Venture capital pioneer Tom Perkins dies at 84

Thomas Perkins, who co-founded venture capital firm Kleiner Perkins Caufield & Byers, has died of natural causes. He was 84 years old.

Before becoming an investor, Perkins founded a laser company called University Labs, and was the first general manager of Hewlett-Packard’s computer division. He co-founded Kleiner Perkins with Eugene Kleiner in 1972, helping to lay the foundation for venture capital in Silicon Valley.

During his career, Perkins served on the boards of a number of well-known companies, including Compaq, Genentech and News Corp. Perkins was also on the HP board, but resigned in 2006 because of his objections to a board investigation of press leaks.

Outside of tech, Perkins also wrote a memoir and a novel, and he built a giant yacht called the Maltese Falcon. In recent years, he attracted criticism for a letter in The Wall Street Journal comparing the “rising tide of hatred of the successful one percent” to Nazi Germany. (The letter was, in part, a response to negative coverage of Perkins’ ex-wife Danielle Steele.)

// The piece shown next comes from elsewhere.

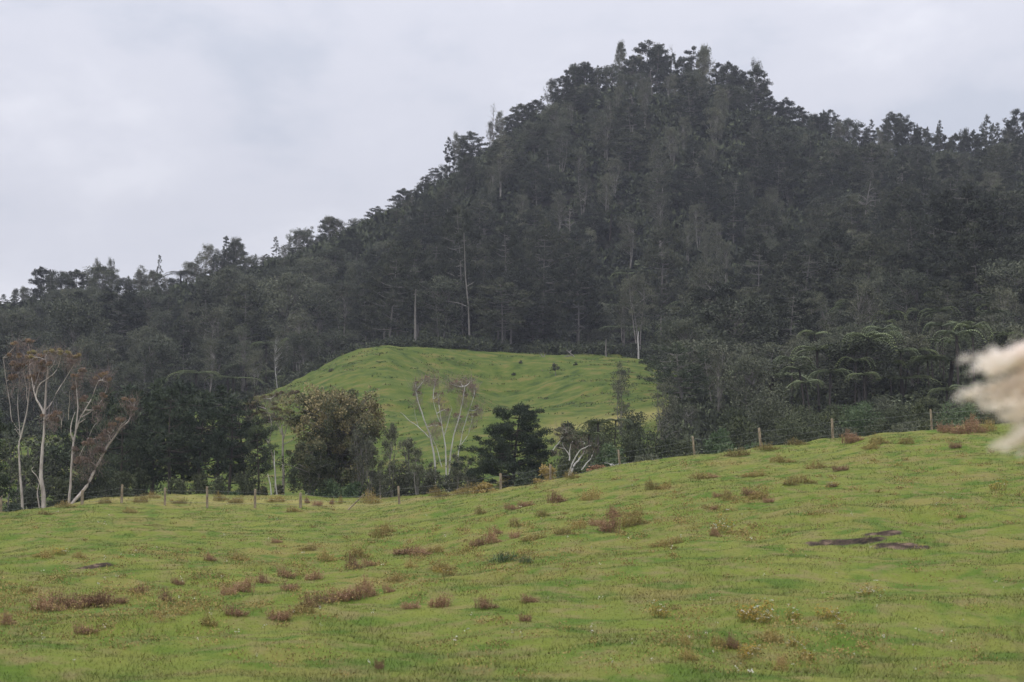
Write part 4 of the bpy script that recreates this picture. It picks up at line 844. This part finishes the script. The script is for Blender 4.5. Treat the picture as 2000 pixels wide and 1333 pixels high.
branchy('bare_trunk', 'thin straight white stem by the flat-topped gum', 151, [[(541, 967), (538, 940), (536, 905), (536, 880)]], r=.05, cat='tree trunk')
mb = MB(); rg = np.random.default_rng(77)
for k in range(26):
    s = np.array([rg.uniform(-.7, .7), rg.uniform(-.5, .5), 0]); mb.tube(curve(s, s + [rg.normal(0, .35), rg.normal(0, .2), rg.uniform(.1, .4)], .1, 4), [.025, .02, .014, .008], 4)
o = mb.build('brush_pile', M['white_bark'], smooth=True); o.location = (onx(1215, 130, 918), 130, g1(onx(1215, 130, 918), 130)); tag(o, 'grey heap of dead twigs behind the fence post', 'brush pile')
o2 = o.copy(); col.objects.link(o2); o2.location = (onx(615, 152, 965), 152, g1(onx(615, 152, 965), 152)); o2.rotation_euler.z = 2; tag(o2, 'grey dead wood lying under the bronze tree', 'brush pile')

# ------------------------------------------------------------------ the fence
POSTS = [(-80, 1010, 38), (2, 1003, 34), (160, 988, 30), (237, 981, 34), (322, 987, 34), (405, 987, 36), (498, 992, 36), (587, 995, 32), (680, 997, 0), (780, 985, 35), (978, 957, 32), (1075, 941, 34), (1211, 918, 39), (1357, 897, 44), (1487, 876, 40), (1627, 861, 43), (1820, 842, 42), (1990, 832, 42)]
e = empty('post_and_wire_fence', (0, 130, 0)); tops = []
rg = np.random.default_rng(12)
for i, (px, row, hp) in enumerate(POSTS):
    Y = float(np.interp(px, PXN, YN[:, 3])) + (2.5 if px == 1357 else 0); x = onx(px, Y, row); z = g1(x, Y)
    lean = (.75 if px == 680 else rg.normal(0, .04)); h = 1.28 if px == 680 else max(.85, (hp / F * Y))
    if px == 1357: h = at(1357, 853, Y)[2] - z
    if hp and px != 1357: h = at(px, row - hp, Y)[2] - z
    if px in (1211, 1487, 1357): lean = -.10
    mb = MB(); r = rg.uniform(.065, .085) * (.85 if px == 680 else 1); sides = 8
    # split post: slightly uneven section, chamfered top
    ang = np.linspace(0, 2 * math.pi, sides, endpoint=False) + .3; rr = r * rg.uniform(.85, 1.15, sides); rings = []
    for q, (t, k_) in enumerate(((-.25, 1.05), (.0, 1.02), (.5, 1.0), (.97, .94), (1.0, .78))):
        rings.append(np.stack([rr * k_ * np.cos(ang) + lean * h * t, rr * k_ * np.sin(ang), np.full(sides, h * t * math.cos(lean)) + (.02 * np.sin(ang + i) if t > .9 else 0)], 1))
    v = np.concatenate(rings); a = np.arange(4)[:, None] * sides; j = np.arange(sides)[None]; j2 = (j + 1) % sides
    f = np.stack([a + j, a + j2, a + sides + j2, a + sides + j], -1).reshape(-1, 4); mb.add(v, f); mb.add(rings[-1], np.arange(sides)[None])
    po = mb.build('fence_post', M['post_wood'], e); po.location = (x, Y - 130, z)
    if px == 680: po['label'] = 'fence post leaning far over'
    if px == 1487: po['label'] = 'pale bleached fence post'
    tops.append((np.array([x + lean * h * .85, Y - 130, z + h * .86 * math.cos(lean)]), np.array([x, Y - 130, z]), lean * h))
for lev in (.98, .62, .3):
    mb = MB(); pts = []
    for (t, b, l) in tops:
        pts.append(b + (t - b) * lev)
    fine = []
    for a, b in zip(pts[:-1], pts[1:]):
        for q in np.linspace(0, 1, 5)[:-1]: fine.append(a + (b - a) * q - [0, .09, .05 * math.sin(q * math.pi)])
    fine.append(pts[-1] - [0, .09, 0]); mb.tube(fine, .004, 4); mb.build('wire', M['wire'], e)
tag(e, 'weathered post and wire fence along the crest of the near field', 'fence')
# tiny boundary fence along the knoll top
e = empty('knoll_fence', (onx(730, 334), 334, g1(onx(730, 334), 334))); b = np.array(e.location)
prev = []
for i, px in enumerate(range(662, 772, 9)):
    Y = 331 + (px - 660) * .05; x = onx(px, Y, 685); z = g1(x, Y); mb = MB(); mb.tube([[0, 0, -.2], [0, 0, .5], [.02, 0, 1.0]], [.07, .07, .055], 6); po = mb.build('fence_post', M['post_wood'], e); po.location = (x - b[0], Y - b[1], z - b[2]); prev.append([x - b[0], Y - b[1] - .08, z - b[2] + .85])
mb = MB(); mb.tube(prev, .012, 4); mb.build('wire', M['wire'], e)
tag(e, 'tiny distant fence along the top of the grassy knoll', 'fence')

# ------------------------------------------------------------------ weeds on the near field
def weed(seed, kind):
    rg = np.random.default_rng(seed); mb = MB()
    n = {'brown': 150, 'tan': 120, 'yellow': 70, 'green': 110}[kind]
    for k in range(n):
        a = rg.uniform(0, 6.28); q = math.sqrt(rg.random()) * .5; x, y = q * math.cos(a), q * math.sin(a) * .8
        h = rg.uniform(.5, 1.25) * (1 - 1.6 * q * q) * 1.35 * (1 + .5 * math.sin(5 * x + seed) * math.cos(4 * y)); lx, ly = rg.normal(0, .10, 2)
        b = [x, y, -.03]; t = [x + lx, y + ly, h]
        if k % 2 == 0: mb.tube(curve(b, t, 0, 3), [.008, .006, .004], 3, .35 if kind != 'yellow' else .1)
        m = 9
        u = rg.uniform(.25, 1.0, m)[:, None]; c = np.array(b) + (np.array(t) - b) * u + rg.normal(0, .03, (m, 3))
        mb.leaves(c, .085, .032, rg.normal(0, 1, (m, 3)) + [0, 0, .9], np.clip(.5 + rg.normal(0, .2, m), 0, 1 if kind != 'yellow' else .8), rg)
        if kind == 'yellow' and k % 2 == 0:
            m = 7; c = np.array(t) + rg.normal(0, .035, (m, 3)); mb.leaves(c, .055, .05, rg.normal(0, 1, (m, 3)), .82 if rg.random() < .6 else 1.0, rg)
        if kind == 'tan' and k % 9 == 0:
            m = 4; c = np.array(t) + rg.normal(0, .03, (m, 3)); mb.leaves(c, .05, .04, rg.normal(0, 1, (m, 3)), 1.0, rg)
    return mb
WM = {k: [weed(700 + 10 * j + i, k).mesh(k + '_weed', M[{'brown': 'brown_leaf', 'tan': 'tan_leaf', 'yellow': 'yellow_leaf', 'green': 'green_leaf'}[k]]) for i in range(4)] for j, k in enumerate(('brown', 'tan', 'yellow', 'green'))}
W = """b 90 1194 60 24;b 128 1190 60 32;b 160 1188 50 36;b 193 1186 48 34;b 15 1221 34 20;b 168 1240 46 20;b 232 1180 36 16;b 268 1160 36 14;b 325 1176 34 20;b 348 1143 26 9;b 445 1163 34 22;b 475 1156 42 30;b 513 1140 26 16;b 560 1130 34 20;b 566 1153 36 18;b 612 1134 36 20;b 605 1186 40 20;b 632 1180 40 22;b 662 1176 46 28;b 690 1172 44 30;b 718 1166 40 28;b 462 1203 44 12;b 545 1213 46 26;t 410 1223 34 12;t 590 1198 50 14;b 760 1158 24 14;b 800 1190 40 16;b 858 1186 46 24;b 948 1190 44 12;b 1035 1178 34 12;b 1025 1215 26 10;b 790 1084 46 16;b 822 1086 50 14;t 850 1080 40 12;t 745 1050 44 18;t 760 1040 30 12;b 690 1112 36 20;b 722 1106 30 14;t 700 1090 50 18;t 640 1096 40 18;t 600 1076 34 10;b 540 1060 22 8;t 470 1095 44 12;b 932 1068 34 18;b 962 1062 34 20;b 972 1043 18 12;b 1005 1052 22 16;t 1010 1030 30 16;t 1040 1056 50 14;b 1000 996 30 12;b 1025 990 34 14;t 940 1004 26 12;b 1088 982 44 16;t 1152 978 44 18;b 1165 1028 34 18;b 1190 1040 40 34;b 1198 1012 30 18;t 1130 1034 34 16;t 1225 1030 40 20;t 1250 1024 36 16;t 1240 1008 30 12;t 1100 1044 40 12;t 1060 1008 30 10;t 1275 956 30 16;t 1298 956 26 14;b 1402 972 22 10;t 1422 976 34 14;b 1395 996 20 8;t 1480 976 40 20;b 1465 968 34 14;b 1500 982 24 12;y 1412 1040 40 26;b 1396 1048 24 14;t 1545 948 34 14;b 1640 920 34 12;t 1575 944 40 12;t 1470 932 46 12;b 1395 934 24 8;t 1370 936 44 10;t 1600 915 40 12;t 1290 1068 44 14;t 1320 1062 34 12;b 1625 952 20 9;y 1625 952 24 10;b 1660 866 34 18;b 1675 861 24 12;b 1845 846 34 22;b 1880 848 46 26;b 1905 845 40 24;t 1930 842 34 18;b 1865 876 26 14;t 1720 868 44 14;t 1700 878 34 14;t 1770 868 34 12;y 1950 958 32 18;t 1530 904 50 12;y 1287 1208 42 26;y 1462 1208 44 30;y 1478 1214 60 36;y 1500 1218 40 26;y 1548 1210 34 22;y 1616 1210 46 26;t 1345 1291 40 16;t 1405 1266 34 16;b 1430 1268 34 20;y 1465 1278 44 20;t 1508 1256 40 24;y 1552 1264 30 14;y 1640 1230 26 9;t 1525 1312 34 14;b 1525 1300 16 8;t 1340 1262 24 14;y 1575 1290 34 12;y 1455 1288 30 12;b 740 1310 20 5;y 1700 1163 50 12;g 985 1098 56 15;g 1030 1100 30 9;t 868 1114 50 14;t 880 1126 34 8;t 85 1088 40 14;y 118 1084 30 16;t 155 1090 26 10;t 805 1110 30 10;t 770 1136 40 10;y 860 1120 30 10;t 255 1002 30 8;t 90 1006 30 8;t 350 984 30 9;t 275 982 34 12;t 300 974 30 10;t 432 978 30 12;t 460 982 30 10;t 540 980 40 10;b 620 988 20 12;b 648 986 10 12;b 600 984 12 10;t 665 984 10 12;t 725 984 40 18;t 860 970 44 14;t 905 966 44 16;t 940 960 44 14;t 990 952 34 12;t 1120 935 34 12;t 1030 948 34 10;t 205 984 30 10;t 130 992 40 10;t 575 1000 30 8;b 410 1095 24 10;t 1440 892 60 12;t 1500 880 50 10;t 1560 870 44 10"""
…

At our Disrupt SF conference in 2013, Perkins appeared with Sequoia Capital founder Don Valentine, where he paid tribute to his mentor David Packard and talked about his career’s highs (like investing in Genentech) and lows (like passing on Apple). He also noted that Kleiner Perkins backed AOL, which now owns TechCrunch.

“There’s always been a debate of what’s the best investment: Do you invest in an idea or in a person?” he said. “And that debate goes on forever. I feel you invest in the idea because bad people don’t have good ideas. So it’s a very simple formula.”

Kleiner Perkins sent us the following statement from co-founders Frank Caufield and Brook Byers:

As a cofounder of Kleiner Perkins Caufield & Byers, Tom was a pioneer in the venture capital industry. He defined what we know of today as entrepreneurial venture capital by going beyond just funding to helping entrepreneurs realize their visions with operating expertise. He was there at the start of the biotech industry and the computer revolution. Tom was our partner and friend, and we will miss him.